Outro facto é o curioso desvio que o rio faz para se afastar do pântano… o rio parece desviar-se desafiando a gravidade só para fugir do manjolo mystery pond…

É tão diferente a cultura africana… clãs, crenças místicas fortíssimas (ainda existentes), etc… conhecendo, mesmo apenas uma pontinha, da verdadeira cultura africana é fácil compreender porque há tanta dificuldade em adoptar o sistema que os colonizadores tentaram implementar e que quando viram que não era fácil abandonaram deixando este continente imerso na confusão… Há diferenças enormes… no sistema tradicional africano, um rei (diferente do monarca europeu) para ser rei tem de cumprir várias condições (está uma trovoada que me encandeia e faz tremer a casa… safa…) e ser apontado por um grupo de sábios variados. O antigo rei tradicional africano governava em conjunto com os conselheiros e também em conjunto com a pessoa que ele respeitava acima de tudo, a sua própria mãe. O novo líder africano, consegue chegar a presidente de um dia para o outro (metaforicamente falando claro) à força através de um golpe militar, mantém-se no poder através de eleições traficadas e cedo se torna um ditador cujo único objectivo é comer o máximo sem respeito pelo povo…

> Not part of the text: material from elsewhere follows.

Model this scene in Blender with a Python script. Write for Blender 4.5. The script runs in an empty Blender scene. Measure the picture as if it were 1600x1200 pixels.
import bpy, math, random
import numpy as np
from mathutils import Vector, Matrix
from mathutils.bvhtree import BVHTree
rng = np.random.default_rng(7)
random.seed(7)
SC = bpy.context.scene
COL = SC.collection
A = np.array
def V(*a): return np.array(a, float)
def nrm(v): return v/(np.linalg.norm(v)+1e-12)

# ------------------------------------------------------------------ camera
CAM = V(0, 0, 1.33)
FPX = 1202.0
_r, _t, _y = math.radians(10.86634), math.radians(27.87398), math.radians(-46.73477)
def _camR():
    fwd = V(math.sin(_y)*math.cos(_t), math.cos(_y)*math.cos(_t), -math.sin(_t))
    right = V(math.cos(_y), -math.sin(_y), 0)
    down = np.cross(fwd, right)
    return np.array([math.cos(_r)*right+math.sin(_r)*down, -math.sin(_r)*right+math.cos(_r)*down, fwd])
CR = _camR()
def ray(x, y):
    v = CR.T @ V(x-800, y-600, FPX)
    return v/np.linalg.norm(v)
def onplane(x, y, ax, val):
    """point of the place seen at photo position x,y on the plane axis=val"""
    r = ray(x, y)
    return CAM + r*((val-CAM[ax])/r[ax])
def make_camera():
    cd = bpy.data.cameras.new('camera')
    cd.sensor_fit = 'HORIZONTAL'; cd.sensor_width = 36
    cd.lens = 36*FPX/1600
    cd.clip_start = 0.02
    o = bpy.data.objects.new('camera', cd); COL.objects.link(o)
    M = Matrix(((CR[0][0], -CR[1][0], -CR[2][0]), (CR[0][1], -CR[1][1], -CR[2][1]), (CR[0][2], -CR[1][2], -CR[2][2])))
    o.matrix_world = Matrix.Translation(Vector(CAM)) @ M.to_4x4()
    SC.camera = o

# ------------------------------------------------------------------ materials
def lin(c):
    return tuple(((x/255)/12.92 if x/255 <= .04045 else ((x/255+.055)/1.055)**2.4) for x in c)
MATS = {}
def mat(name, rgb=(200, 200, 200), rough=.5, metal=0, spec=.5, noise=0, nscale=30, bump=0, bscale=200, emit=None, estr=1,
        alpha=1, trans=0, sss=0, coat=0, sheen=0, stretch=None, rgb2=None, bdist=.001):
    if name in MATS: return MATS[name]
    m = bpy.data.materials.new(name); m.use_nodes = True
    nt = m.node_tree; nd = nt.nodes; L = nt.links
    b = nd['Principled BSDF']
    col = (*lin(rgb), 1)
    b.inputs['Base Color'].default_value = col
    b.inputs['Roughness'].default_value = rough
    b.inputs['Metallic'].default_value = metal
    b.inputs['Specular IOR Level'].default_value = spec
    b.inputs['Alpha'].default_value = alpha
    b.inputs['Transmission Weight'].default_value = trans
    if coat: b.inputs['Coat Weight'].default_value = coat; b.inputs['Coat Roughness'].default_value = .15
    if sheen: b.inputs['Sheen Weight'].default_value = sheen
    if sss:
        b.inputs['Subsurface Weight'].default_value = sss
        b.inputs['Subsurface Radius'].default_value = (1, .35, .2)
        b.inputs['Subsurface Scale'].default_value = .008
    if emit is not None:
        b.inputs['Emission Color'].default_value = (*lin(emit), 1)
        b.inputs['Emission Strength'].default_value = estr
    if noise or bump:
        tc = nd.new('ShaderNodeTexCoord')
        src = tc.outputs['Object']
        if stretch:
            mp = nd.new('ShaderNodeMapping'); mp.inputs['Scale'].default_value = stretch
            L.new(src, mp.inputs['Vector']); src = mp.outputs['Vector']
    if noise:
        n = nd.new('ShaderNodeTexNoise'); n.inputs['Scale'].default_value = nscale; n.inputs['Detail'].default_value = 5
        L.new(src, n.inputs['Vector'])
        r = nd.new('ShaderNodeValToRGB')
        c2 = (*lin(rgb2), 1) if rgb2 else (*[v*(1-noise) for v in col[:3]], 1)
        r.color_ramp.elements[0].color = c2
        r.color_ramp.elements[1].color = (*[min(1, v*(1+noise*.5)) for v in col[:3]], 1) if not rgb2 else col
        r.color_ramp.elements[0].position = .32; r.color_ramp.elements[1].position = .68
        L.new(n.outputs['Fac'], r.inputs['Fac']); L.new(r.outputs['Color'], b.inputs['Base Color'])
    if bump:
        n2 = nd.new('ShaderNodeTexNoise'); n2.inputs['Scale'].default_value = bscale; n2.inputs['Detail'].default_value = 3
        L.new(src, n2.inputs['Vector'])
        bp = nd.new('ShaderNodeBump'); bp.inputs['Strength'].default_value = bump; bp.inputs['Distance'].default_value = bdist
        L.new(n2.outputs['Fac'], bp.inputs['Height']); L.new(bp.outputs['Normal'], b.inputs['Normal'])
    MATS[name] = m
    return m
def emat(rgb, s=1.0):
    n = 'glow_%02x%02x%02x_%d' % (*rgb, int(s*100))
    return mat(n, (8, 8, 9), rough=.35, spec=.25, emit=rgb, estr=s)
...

Nós introduzimos a democracia, mas não a ensinamos em condições nem demos (porra… os vidros abanam todos… mando cada salto da cama…) tempo suficiente para esta malta maturar a ideia… o resultado tem se visto nas ultimas décadas… Será que era assim tão difícil compreender que esta sociedade assentava em princípios completamente diferentes? Valores e crenças diferentes? E viviam assim há milhões de anos em alegria e paz (fora a ocasional e natural pega com o vizinho por causa de terras…).
Não condeno os pequenos que vieram para África fazer o melhor que podiam para tentar desenvolver esta região. Condeno os estrategas, os que decidiram avançar com uma “civilização” que impunha tudo de novo em vez de encontrar um novo equilibro juntando o melhor de dois mundos… como disse um dia o sábio rei Sobhuza II da swazi: “um piano só toca bem quando são utilizadas as teclas pretas em conjunto com as brancas.”. Enfim… tenho de continuar a amadurecer esta ideia.

Continuando com o tour à verdadeira swazi, o andrews leva me de seguida à Msunduza, um bairro tipo favela (onde os mulungos não se aventuram sem estar acompanhados de alguém local e influente) e mostra-me a casa onde o Samora Machel e o seu amigo mais novo, o Guebuza (actual presidente de Moçambique) estiveram escondidos dos tugas pelas suas ideias revolucionárias.